Quello che è avvenuto in Sardegna, il 18 e 19 di
novembre, non è un fulmine a ciel sereno, Cleopatra ci aveva anche avvisato, ma
dicono in ritardo!..mah!
I
temporali, così li chiamavamo noi, hanno cambiato “faccia”, sono diventati più
violenti, più imprevedibili e loro, sì, che si sono globalizzati ed ora hanno
anche un nome!
Eravamo
abituati al vento di ghiblì che ci portava direttamente, e secondo natura, la
sabbia dal deserto africano e la mattina successiva, con qualche incazzatura,
in fila dal primo lavaggista a spendere soldini non previsti.
Eravamo
abituati quasi a tutto, anche alla neve, gioie e dolori; ci eravamo abituati
(ma lo siamo ancora, ahi noi!) alle esalazioni, alle contaminazioni e ai veleni
delle industrie petrolchimiche, ora moribonde e in putrefazione; eravamo
abituati alle altre disgrazie comuni, agli incidenti mortali, agli allagamenti
innaturali, una tantum, agli incendi dei boschi, sempre d'estate, o di terre
incolte;
eravamo
e siamo ancora abituati, soprattutto, alla cattiva (sic!) politica e, allora,
voglio dire che proprio da questa è derivato e sta derivando il dissesto
idrogeologico della nostra isola.
La
Regione Autonoma Sardegna ha favorito, da sempre, l'insediamento di grandi
imprese nazionali e non, sommergendole di profumato denaro pubblico ma badando
a stipendiare miseramente i loro dipendenti, mentre si andava avvelenando quel
suolo e per l'eternità. Favorendo anche grandi infrastrutture alberghiere, che,
almeno quelle, un po' di lire-dollari-euro li hanno portati, seppure per pochi.
Quel
che voglio dire è che, in nome e per conto di una crescita umana e civile,
eravamo solo pastori e contadini.
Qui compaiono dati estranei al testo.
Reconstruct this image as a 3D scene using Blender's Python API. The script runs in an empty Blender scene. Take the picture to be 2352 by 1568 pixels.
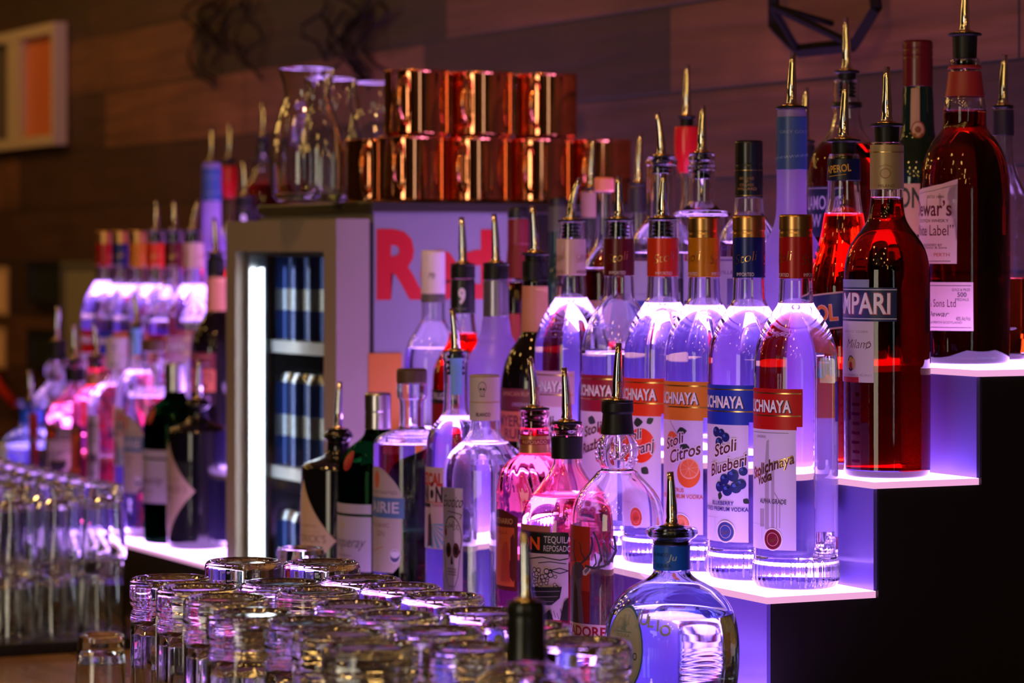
import bpy, bmesh, math, random
from mathutils import Vector, Matrix
random.seed(7)
PI = math.pi
C = bpy.context.scene.collection
SC = bpy.context.scene

# ---------------------------------------------------------------- camera, world, exposure, room lights
EYE = 1.52            # lens height above the floor
F = 6954.0            # focal length in pixels of the 2352 px wide frame
YAW = math.radians(25.9)
CS, SN = math.cos(YAW), math.sin(YAW)
cam_d = bpy.data.cameras.new('camera')
cam = bpy.data.objects.new('camera', cam_d); C.objects.link(cam)
cam.location = (0, 0, EYE)
cam.rotation_euler = (PI/2, 0, PI/2 - YAW)
cam_d.sensor_width = 36.0
cam_d.lens = F/2352*36.0
cam_d.shift_y = -204.0/2352
cam_d.clip_start = 0.05
cam_d.dof.use_dof = True
cam_d.dof.focus_distance = 2.80
cam_d.dof.aperture_fstop = 6.8
SC.camera = cam
w = bpy.data.worlds.new('world'); SC.world = w; w.use_nodes = True
w.node_tree.nodes['Background'].inputs[0].default_value = (0.020, 0.012, 0.008, 1)
w.node_tree.nodes['Background'].inputs[1].default_value = 0.5
vs = SC.view_settings
SC.display_settings.display_device = 'sRGB'
vs.view_transform = 'Standard'; vs.look = 'None'; vs.exposure = 0.0; vs.gamma = 1.0
vs.use_curve_mapping = False
cy = SC.cycles
cy.use_denoising = True
cy.max_bounces = 18; cy.diffuse_bounces = 3; cy.glossy_bounces = 6; cy.transmission_bounces = 16
cy.transparent_max_bounces = 24; cy.sample_clamp_indirect = 12.0; cy.sample_clamp_direct = 0.0
cy.caustics_reflective = False; cy.caustics_refractive = True; cy.blur_glossy = 0.4

def spot(name, loc, target, power, col, angle, size=0.06, blend=0.6):
    l = bpy.data.lights.new(name, 'SPOT'); l.energy = power; l.color = col
    l.spot_size = math.radians(angle); l.spot_blend = blend; l.shadow_soft_size = size
    o = bpy.data.objects.new(name, l); C.objects.link(o); o.location = loc
    d = Vector(target) - Vector(loc)
    o.rotation_euler = d.to_track_quat('-Z', 'Y').to_euler()
    return o
# ceiling spots that graze the timber wall and the mugs
WALL_Y = 1.98
spot('wash_spot', (-2.6, 0.75, 2.85), (-3.9, WALL_Y, 1.75), 36, (1.0, 0.45, 0.16), 70)
spot('wash_spot', (-5.0, 0.65, 2.85), (-6.1, WALL_Y, 1.7), 26, (1.0, 0.40, 0.12), 70)
spot('wash_spot', (-3.2, .45, 2.9), (-3.55, 1.05, 1.0), 85, (1.0, .55, .20), 34)  # unseen spot added to brighten the counter corner and the tumblers
spot('wash_spot', (-1.4, 0.75, 2.85), (-2.3, WALL_Y, 2.1), 3, (1.0, 0.40, 0.25), 70)

# ---------------------------------------------------------------- helpers: measuring
def place(px, Y):
    """point on the line that runs along the bar at distance Y from the lens: (along, Y, depth)"""
    q = (px - 1176)/F
    a = (CS*Y - q*SN*Y)/(SN + q*CS)
    return a, Y, CS*a + SN*Y

# ---------------------------------------------------------------- helpers: materials
MATS = {}
def hexc(h):
    v = [int(h[i:i+2], 16)/255 for i in (0, 2, 4)]
    return tuple(((x/12.92) if x <= .04045 else ((x+.055)/1.055)**2.4) for x in v)
def pm(name, col=(.8,.8,.8), rough=.5, metal=0, spec=.5, emit=None, es=0, coat=0):
    if name in MATS: return MATS[name]
    m = bpy.data.materials.new(name); m.use_nodes = True
    b = m.node_tree.nodes['Principled BSDF']
    if isinstance(col, str): col = hexc(col)
    b.inputs['Base Color'].default_value = (*col, 1)
    b.inputs['Roughness'].default_value = rough
    b.inputs['Metallic'].default_value = metal
    b.inputs['Specular IOR Level'].default_value = spec
    b.inputs['Coat Weight'].default_value = coat
    if emit is not None:
        b.inputs['Emission Color'].default_value = (*emit, 1); b.inputs['Emission Strength'].default_value = es
    MATS[name] = m
    return m
def glass(name, col=(.97,.97,.98), rough=0.0, ior=1.45):
    if name in MATS: return MATS[name]
    m = bpy.data.materials.new(name); m.use_nodes = True; nt = m.node_tree
    nt.nodes.remove(nt.nodes['Principled BSDF'])
    g = nt.nodes.new('ShaderNodeBsdfGlass')
    g.inputs['Color'].default_value = (*col, 1); g.inputs['Roughness'].default_value = rough; g.inputs['IOR'].default_value = ior
    nt.links.new(g.outputs[0], nt.nodes['Material Output'].inputs[0])
    MATS[name] = m
    return m
def tint(name, col):
    """the liquid inside the glass: colours what passes through it"""
    if name in MATS: return MATS[name]
    m = bpy.data.materials.new(name); m.use_nodes = True; nt = m.node_tree
    nt.nodes.remove(nt.nodes['Principled BSDF'])
    g = nt.nodes.new('ShaderNodeBsdfTransparent'); g.inputs['Color'].default_value = (*col, 1)
    nt.links.new(g.outputs[0], nt.nodes['Material Output'].inputs[0])
    MATS[name] = m
    return m
def frosted(name, col, mixf=.55):
    if name in MATS: return MATS[name]
    m = bpy.data.materials.new(name); m.use_nodes = True; nt = m.node_tree
    nt.nodes.remove(nt.nodes['Principled BSDF'])
    t = nt.nodes.new('ShaderNodeBsdfTranslucent'); t.inputs['Color'].default_value = (*col, 1)
    d = nt.nodes.new('ShaderNodeBsdfDiffuse'); d.inputs['Color'].default_value = (*col, 1)
    mx = nt.nodes.new('ShaderNodeMixShader'); mx.inputs[0].default_value = mixf
    nt.links.new(d.outputs[0], mx.inputs[1]); nt.links.new(t.outputs[0], mx.inputs[2])
    gl = nt.nodes.new('ShaderNodeBsdfGlossy'); gl.inputs['Roughness'].default_value = .35
    m2 = nt.nodes.new('ShaderNodeMixShader'); m2.inputs[0].default_value = .06
    nt.links.new(mx.outputs[0], m2.inputs[1]); nt.links.new(gl.outputs[0], m2.inputs[2])
    nt.links.new(m2.outputs[0], nt.nodes['Material Output'].inputs[0])
    MATS[name] = m
    return m
def emis(name, col, strength):
    if name in MATS: return MATS[name]
    m = bpy.data.materials.new(name); m.use_nodes = True; nt = m.node_tree
    nt.nodes.remove(nt.nodes['Principled BSDF'])
    g = nt.nodes.new('ShaderNodeEmission'); g.inputs[0].default_value = (*col, 1); g.inputs[1].default_value = strength
    nt.links.new(g.outputs[0], nt.nodes['Material Output'].inputs[0])
    MATS[name] = m
    return m
def paint(col):
    """printing ink / paper by colour; 'gold' and 'silver' are metal foils"""
    if col == 'gold': return pm('gold_foil', (.80,.48,.18), .28, 1)
    if col == 'silver': return pm('silver_foil', (.75,.74,.72), .3, 1)
    return pm('ink_' + col, col, .42, 0, .4)

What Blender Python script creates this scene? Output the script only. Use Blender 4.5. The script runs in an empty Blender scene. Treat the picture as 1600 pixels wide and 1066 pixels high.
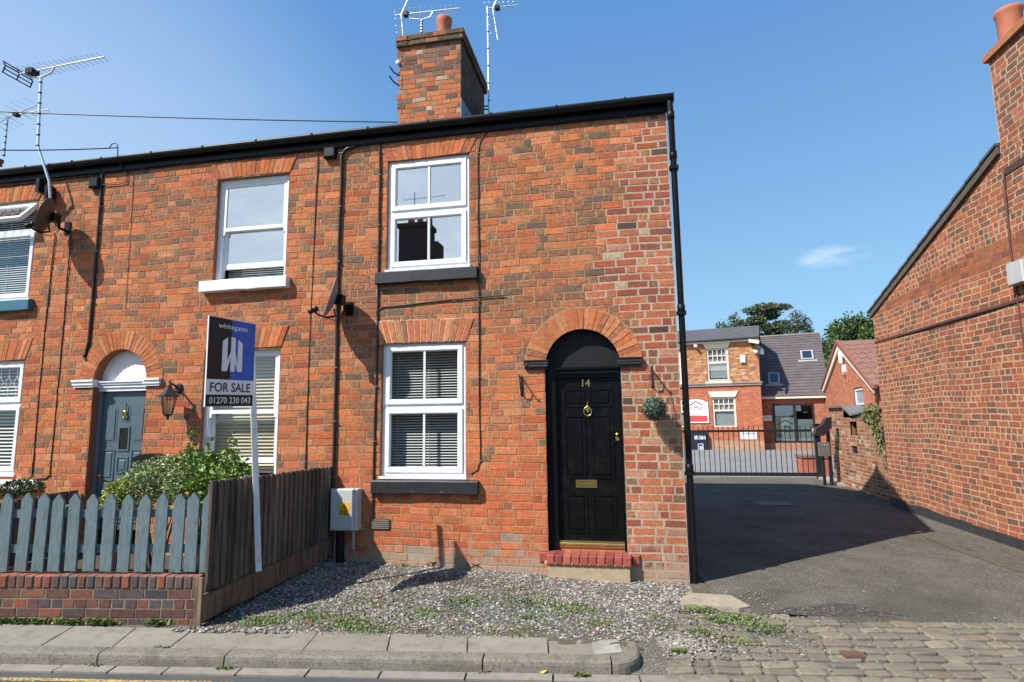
import bpy, math, random
import numpy as np
from mathutils import Vector, Matrix
S = bpy.context.scene
COL = S.collection
V = Vector
rnd = random.Random(7)

# ------------------------------------------------------------------ camera model (metres, facade plane y = 0)
FPX, CZ, CD = 900.0, 1.79, 6.72
def cam_axes(yaw, pitch, roll):
    cy, sy = math.cos(yaw), math.sin(yaw)
    fw = V((sy*math.cos(pitch), cy*math.cos(pitch), math.sin(pitch)))
    r = V((cy, -sy, 0)); d = fw.cross(r)
    c, s = math.cos(roll), math.sin(roll)
    return c*r + s*d, -s*r + c*d, fw
CR, CDN, CF = cam_axes(math.radians(-10.83), math.radians(7.53), math.radians(.725))
CP = V((0, -CD, CZ))
def ray(px, py): return CR*((px-800)/FPX) + CDN*((py-533)/FPX) + CF
def F(px, py, y=0.0):                      # point on the vertical plane y = const
    r = ray(px, py); return CP + r*((y+CD)/r.y)
def G(px, py, z=0.0):                      # point on a level plane
    r = ray(px, py); return CP + r*((z-CZ)/r.z)
def XP(px, py, x):                         # point on the plane x = const
    r = ray(px, py); return CP + r*(x/r.x)
def PL(px, py, p0, n):
    r = ray(px, py); return CP + r*((V(p0)-CP).dot(n)/r.dot(n))

# ------------------------------------------------------------------ mesh builder
class Fr:                                   # a wall frame: u to the right, v up, n towards the viewer
    def __init__(s, o, u, v=(0, 0, 1)):
        s.o = V(o); s.u = V(u).normalized(); s.v = V(v).normalized(); s.n = s.u.cross(s.v)
    def p(s, a, b, c=0.0): return s.o + s.u*a + s.v*b + s.n*c
    def ab(s, q): d = V(q)-s.o; return d.dot(s.u), d.dot(s.v)
    def px(s, x, y, c=0.0): return s.ab(PL(x, y, s.o + s.n*c, s.n))
FA = Fr((0, 0, 0), (1, 0, 0))
W1C = (1, 1, 1)
WL = {}
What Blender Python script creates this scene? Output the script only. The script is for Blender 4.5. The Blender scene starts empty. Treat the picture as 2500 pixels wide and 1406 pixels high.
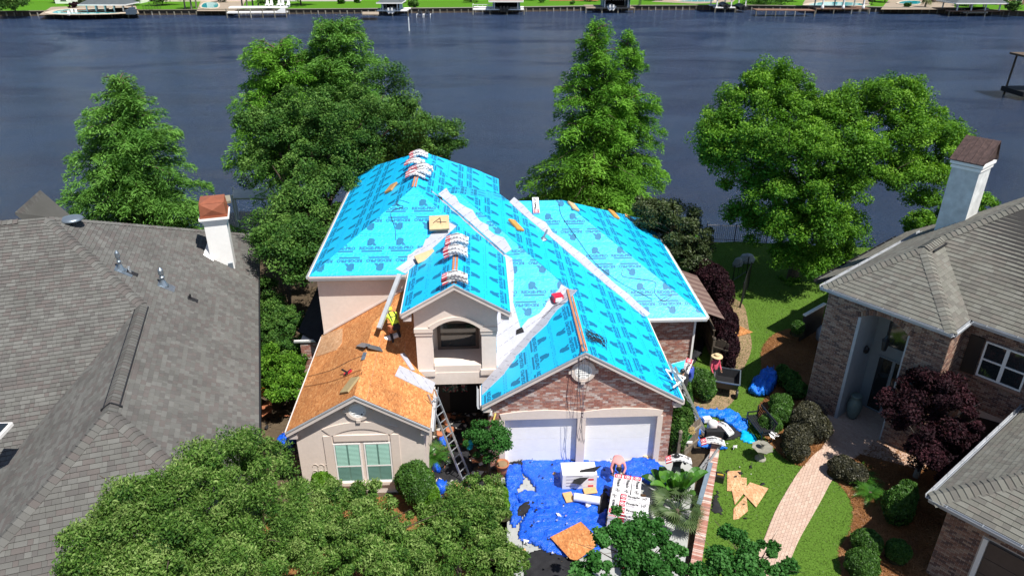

In Sardegna è avvenuta e avverrà la
decrescita e, prima fra tutte, quella ambientale, del territorio comune,
proprio perché non si è rispettato l'ambiente e la peculiarità del suo insieme.
E
il risultato è quello di oggi, con
16 vittime innocenti, immolate in quel progresso che molti di noi non
avremmo voluto vivere, condividere e subire.
Non
solo vittime, cadaveri strapazzati dalla violenza naturale, (oh! quei bambini,
quelle mamme, quelle nonne e quei nonni, quei nostri fratelli, vissuti per
nulla!) ma danni materiali incalcolabili a case, aziende e viabilità, un
tutt'uno che il Vescovo Sanguinetti ha definito, nella sua omelia, cataclisma,
catastrofe, voluti dall'uomo che ha violato la Natura, quella stessa che gli
aveva dato vita e un apparente felicità.
Hanno
voluto, i politici amministratori, per una manciata di voti, che si potesse
costruire dappertutto, vicino al mare, nell'ansa di un letto di fiume o corso
d'acqua, sotto una collina franosa, favorendo questa o quella impresa,
traendone benefici personali anche a lunga scadenza, pur di vedere, dall'alto e
dal basso, ville, villette, piscine e quant'altro, per realizzare sogni di
cemento a dispetto di ogni filo d'erba o di un fiore che, altrimenti, vi
sarebbe nato.
Tristissima
sorte, di questa nostra isola, una volta granaio d'Italia e divenuta, da una
trentina d'anni a questa parte, preda ambita di quei famosi palazzinari che
avevano già deturpato mezza nazione, nelle grandi città del nostro stivale
geografico, coi loro grattacieli e periferici rioni di case fatiscenti, una
addossata all'altra, abitabili e basta, emblema di un epoca dove gli stessi
politici di allora hanno costruito le loro carriere politico- parlamentari e
pare che ancora non vogliano smettere.
Il
dramma va ricercato anche nell'ignoranza e nel non rispetto di quella Natura
che qualcuno ci ha regalato e noi non ne abbiamo saputo apprezzare il valore,
intimo ed universale.
Credo,
penso e mi auguro che il Governo della nostra Regione abbia a prendere seri
provvedimenti, efficaci da subito, per quanto riguarda il piano regolatore
territoriale, e per le coste e all'interno stesso dell'isola, diversamente
finiremo tutti nelle maglie a trama stretta di quei signori miliardari,
orientali, dall'Asia verso l'Europa, sceicchi e gran visir che trasformeranno
la Sardegna in una novella Manhattan, coi suoi campi da golf, con gli
alberghi a dieci stelle, coi loro harem, tenendo ben lontani, però,
pecore, capre, vacche e cinghiali incazzati.